[Start]

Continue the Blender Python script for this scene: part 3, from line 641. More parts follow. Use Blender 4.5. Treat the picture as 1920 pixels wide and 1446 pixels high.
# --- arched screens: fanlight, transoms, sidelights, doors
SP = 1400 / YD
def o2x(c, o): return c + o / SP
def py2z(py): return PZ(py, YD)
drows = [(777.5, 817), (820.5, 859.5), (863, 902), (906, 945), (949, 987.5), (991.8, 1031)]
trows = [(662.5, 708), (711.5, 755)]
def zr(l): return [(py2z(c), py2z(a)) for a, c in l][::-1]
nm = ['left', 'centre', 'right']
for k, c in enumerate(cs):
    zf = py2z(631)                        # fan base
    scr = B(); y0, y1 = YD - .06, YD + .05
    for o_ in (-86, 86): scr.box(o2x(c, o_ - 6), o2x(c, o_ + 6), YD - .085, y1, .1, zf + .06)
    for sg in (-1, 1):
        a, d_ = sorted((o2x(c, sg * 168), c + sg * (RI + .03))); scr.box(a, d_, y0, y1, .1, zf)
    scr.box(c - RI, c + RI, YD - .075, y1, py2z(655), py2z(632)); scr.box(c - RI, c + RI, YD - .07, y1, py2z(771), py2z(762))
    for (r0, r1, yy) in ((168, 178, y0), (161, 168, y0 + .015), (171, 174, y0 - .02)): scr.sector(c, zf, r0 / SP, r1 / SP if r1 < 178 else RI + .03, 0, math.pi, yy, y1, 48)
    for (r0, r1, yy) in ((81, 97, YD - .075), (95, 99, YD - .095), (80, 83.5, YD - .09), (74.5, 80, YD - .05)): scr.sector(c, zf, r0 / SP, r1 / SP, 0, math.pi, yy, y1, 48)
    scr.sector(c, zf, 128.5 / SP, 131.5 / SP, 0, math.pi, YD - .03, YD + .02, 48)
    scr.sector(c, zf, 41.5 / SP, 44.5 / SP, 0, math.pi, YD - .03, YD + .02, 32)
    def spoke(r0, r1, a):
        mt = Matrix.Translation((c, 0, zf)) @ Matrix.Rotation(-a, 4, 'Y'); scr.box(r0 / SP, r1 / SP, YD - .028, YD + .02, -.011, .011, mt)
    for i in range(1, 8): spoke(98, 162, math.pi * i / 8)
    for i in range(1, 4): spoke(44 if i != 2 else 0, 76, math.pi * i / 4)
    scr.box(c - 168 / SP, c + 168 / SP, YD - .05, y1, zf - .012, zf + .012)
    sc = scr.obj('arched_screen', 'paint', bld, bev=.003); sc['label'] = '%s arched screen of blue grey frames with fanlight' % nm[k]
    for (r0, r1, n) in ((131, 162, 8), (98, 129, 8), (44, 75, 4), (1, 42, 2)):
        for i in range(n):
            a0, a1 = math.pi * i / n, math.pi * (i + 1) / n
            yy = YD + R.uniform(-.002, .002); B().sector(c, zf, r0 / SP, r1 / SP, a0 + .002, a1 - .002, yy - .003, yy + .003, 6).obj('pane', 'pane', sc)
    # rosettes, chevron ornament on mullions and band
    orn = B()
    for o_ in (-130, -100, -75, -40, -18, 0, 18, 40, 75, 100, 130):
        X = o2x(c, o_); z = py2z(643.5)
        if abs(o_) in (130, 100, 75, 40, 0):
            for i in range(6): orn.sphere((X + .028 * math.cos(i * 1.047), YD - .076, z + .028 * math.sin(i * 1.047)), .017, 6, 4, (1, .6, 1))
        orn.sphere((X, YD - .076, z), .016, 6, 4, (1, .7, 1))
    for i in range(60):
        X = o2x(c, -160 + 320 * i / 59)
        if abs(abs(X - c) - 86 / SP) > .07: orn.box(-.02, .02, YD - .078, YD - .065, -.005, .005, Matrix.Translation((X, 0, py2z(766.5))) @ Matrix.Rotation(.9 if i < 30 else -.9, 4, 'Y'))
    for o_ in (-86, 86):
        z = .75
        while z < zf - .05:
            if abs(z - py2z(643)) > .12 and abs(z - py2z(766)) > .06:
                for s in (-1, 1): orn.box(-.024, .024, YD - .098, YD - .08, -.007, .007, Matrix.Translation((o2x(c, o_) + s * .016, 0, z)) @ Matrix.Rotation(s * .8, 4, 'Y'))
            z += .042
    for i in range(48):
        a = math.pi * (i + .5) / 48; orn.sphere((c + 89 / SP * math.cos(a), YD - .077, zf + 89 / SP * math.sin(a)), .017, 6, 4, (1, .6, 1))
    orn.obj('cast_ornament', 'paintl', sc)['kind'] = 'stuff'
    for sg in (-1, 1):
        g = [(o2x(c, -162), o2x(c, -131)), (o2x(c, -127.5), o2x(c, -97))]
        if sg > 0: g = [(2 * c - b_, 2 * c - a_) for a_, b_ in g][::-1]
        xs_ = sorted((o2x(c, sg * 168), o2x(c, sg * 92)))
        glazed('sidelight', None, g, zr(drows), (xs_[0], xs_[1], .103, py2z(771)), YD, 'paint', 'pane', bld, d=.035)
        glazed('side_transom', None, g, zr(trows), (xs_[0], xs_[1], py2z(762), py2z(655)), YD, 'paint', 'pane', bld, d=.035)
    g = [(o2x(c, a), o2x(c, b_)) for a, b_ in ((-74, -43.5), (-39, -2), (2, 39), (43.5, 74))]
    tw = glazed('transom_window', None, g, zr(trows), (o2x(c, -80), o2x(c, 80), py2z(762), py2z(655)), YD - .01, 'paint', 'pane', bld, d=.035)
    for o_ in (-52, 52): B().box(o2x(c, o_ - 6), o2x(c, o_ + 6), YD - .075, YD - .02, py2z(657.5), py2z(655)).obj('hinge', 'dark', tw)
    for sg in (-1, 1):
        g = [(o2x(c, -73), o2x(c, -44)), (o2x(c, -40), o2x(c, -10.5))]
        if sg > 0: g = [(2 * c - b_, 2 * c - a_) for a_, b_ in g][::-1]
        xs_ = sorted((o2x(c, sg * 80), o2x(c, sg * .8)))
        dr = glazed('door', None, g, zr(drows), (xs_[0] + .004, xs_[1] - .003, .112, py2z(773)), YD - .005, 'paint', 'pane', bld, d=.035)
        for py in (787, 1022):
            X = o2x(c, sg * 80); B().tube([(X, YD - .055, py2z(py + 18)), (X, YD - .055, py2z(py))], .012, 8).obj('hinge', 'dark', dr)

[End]

The exercise: All of the material must be reproduced exactly.

Task answer:
Continue the Blender Python script for this scene: part 3, from line 641. More parts follow. Use Blender 4.5. Treat the picture as 1920 pixels wide and 1446 pixels high.
# --- arched screens: fanlight, transoms, sidelights, doors
SP = 1400 / YD
def o2x(c, o): return c + o / SP
def py2z(py): return PZ(py, YD)
drows = [(777.5, 817), (820.5, 859.5), (863, 902), (906, 945), (949, 987.5), (991.8, 1031)]
trows = [(662.5, 708), (711.5, 755)]
def zr(l): return [(py2z(c), py2z(a)) for a, c in l][::-1]
nm = ['left', 'centre', 'right']
for k, c in enumerate(cs):
    zf = py2z(631)                        # fan base
    scr = B(); y0, y1 = YD - .06, YD + .05
    for o_ in (-86, 86): scr.box(o2x(c, o_ - 6), o2x(c, o_ + 6), YD - .085, y1, .1, zf + .06)
    for sg in (-1, 1):
        a, d_ = sorted((o2x(c, sg * 168), c + sg * (RI + .03))); scr.box(a, d_, y0, y1, .1, zf)
    scr.box(c - RI, c + RI, YD - .075, y1, py2z(655), py2z(632)); scr.box(c - RI, c + RI, YD - .07, y1, py2z(771), py2z(762))
    for (r0, r1, yy) in ((168, 178, y0), (161, 168, y0 + .015), (171, 174, y0 - .02)): scr.sector(c, zf, r0 / SP, r1 / SP if r1 < 178 else RI + .03, 0, math.pi, yy, y1, 48)
    for (r0, r1, yy) in ((81, 97, YD - .075), (95, 99, YD - .095), (80, 83.5, YD - .09), (74.5, 80, YD - .05)): scr.sector(c, zf, r0 / SP, r1 / SP, 0, math.pi, yy, y1, 48)
    scr.sector(c, zf, 128.5 / SP, 131.5 / SP, 0, math.pi, YD - .03, YD + .02, 48)
    scr.sector(c, zf, 41.5 / SP, 44.5 / SP, 0, math.pi, YD - .03, YD + .02, 32)
    def spoke(r0, r1, a):
        mt = Matrix.Translation((c, 0, zf)) @ Matrix.Rotation(-a, 4, 'Y'); scr.box(r0 / SP, r1 / SP, YD - .028, YD + .02, -.011, .011, mt)
    for i in range(1, 8): spoke(98, 162, math.pi * i / 8)
    for i in range(1, 4): spoke(44 if i != 2 else 0, 76, math.pi * i / 4)
    scr.box(c - 168 / SP, c + 168 / SP, YD - .05, y1, zf - .012, zf + .012)
    sc = scr.obj('arched_screen', 'paint', bld, bev=.003); sc['label'] = '%s arched screen of blue grey frames with fanlight' % nm[k]
    for (r0, r1, n) in ((131, 162, 8), (98, 129, 8), (44, 75, 4), (1, 42, 2)):
        for i in range(n):
            a0, a1 = math.pi * i / n, math.pi * (i + 1) / n
            yy = YD + R.uniform(-.002, .002); B().sector(c, zf, r0 / SP, r1 / SP, a0 + .002, a1 - .002, yy - .003, yy + .003, 6).obj('pane', 'pane', sc)
    # rosettes, chevron ornament on mullions and band
    orn = B()
    for o_ in (-130, -100, -75, -40, -18, 0, 18, 40, 75, 100, 130):
        X = o2x(c, o_); z = py2z(643.5)
        if abs(o_) in (130, 100, 75, 40, 0):
            for i in range(6): orn.sphere((X + .028 * math.cos(i * 1.047), YD - .076, z + .028 * math.sin(i * 1.047)), .017, 6, 4, (1, .6, 1))
        orn.sphere((X, YD - .076, z), .016, 6, 4, (1, .7, 1))
    for i in range(60):
        X = o2x(c, -160 + 320 * i / 59)
        if abs(abs(X - c) - 86 / SP) > .07: orn.box(-.02, .02, YD - .078, YD - .065, -.005, .005, Matrix.Translation((X, 0, py2z(766.5))) @ Matrix.Rotation(.9 if i < 30 else -.9, 4, 'Y'))
    for o_ in (-86, 86):
        z = .75
        while z < zf - .05:
            if abs(z - py2z(643)) > .12 and abs(z - py2z(766)) > .06:
                for s in (-1, 1): orn.box(-.024, .024, YD - .098, YD - .08, -.007, .007, Matrix.Translation((o2x(c, o_) + s * .016, 0, z)) @ Matrix.Rotation(s * .8, 4, 'Y'))
            z += .042
    for i in range(48):
        a = math.pi * (i + .5) / 48; orn.sphere((c + 89 / SP * math.cos(a), YD - .077, zf + 89 / SP * math.sin(a)), .017, 6, 4, (1, .6, 1))
    orn.obj('cast_ornament', 'paintl', sc)['kind'] = 'stuff'
    for sg in (-1, 1):
        g = [(o2x(c, -162), o2x(c, -131)), (o2x(c, -127.5), o2x(c, -97))]
        if sg > 0: g = [(2 * c - b_, 2 * c - a_) for a_, b_ in g][::-1]
        xs_ = sorted((o2x(c, sg * 168), o2x(c, sg * 92)))
        glazed('sidelight', None, g, zr(drows), (xs_[0], xs_[1], .103, py2z(771)), YD, 'paint', 'pane', bld, d=.035)
        glazed('side_transom', None, g, zr(trows), (xs_[0], xs_[1], py2z(762), py2z(655)), YD, 'paint', 'pane', bld, d=.035)
    g = [(o2x(c, a), o2x(c, b_)) for a, b_ in ((-74, -43.5), (-39, -2), (2, 39), (43.5, 74))]
    tw = glazed('transom_window', None, g, zr(trows), (o2x(c, -80), o2x(c, 80), py2z(762), py2z(655)), YD - .01, 'paint', 'pane', bld, d=.035)
    for o_ in (-52, 52): B().box(o2x(c, o_ - 6), o2x(c, o_ + 6), YD - .075, YD - .02, py2z(657.5), py2z(655)).obj('hinge', 'dark', tw)
    for sg in (-1, 1):
        g = [(o2x(c, -73), o2x(c, -44)), (o2x(c, -40), o2x(c, -10.5))]
        if sg > 0: g = [(2 * c - b_, 2 * c - a_) for a_, b_ in g][::-1]
        xs_ = sorted((o2x(c, sg * 80), o2x(c, sg * .8)))
        dr = glazed('door', None, g, zr(drows), (xs_[0] + .004, xs_[1] - .003, .112, py2z(773)), YD - .005, 'paint', 'pane', bld, d=.035)
        for py in (787, 1022):
            X = o2x(c, sg * 80); B().tube([(X, YD - .055, py2z(py + 18)), (X, YD - .055, py2z(py))], .012, 8).obj('hinge', 'dark', dr)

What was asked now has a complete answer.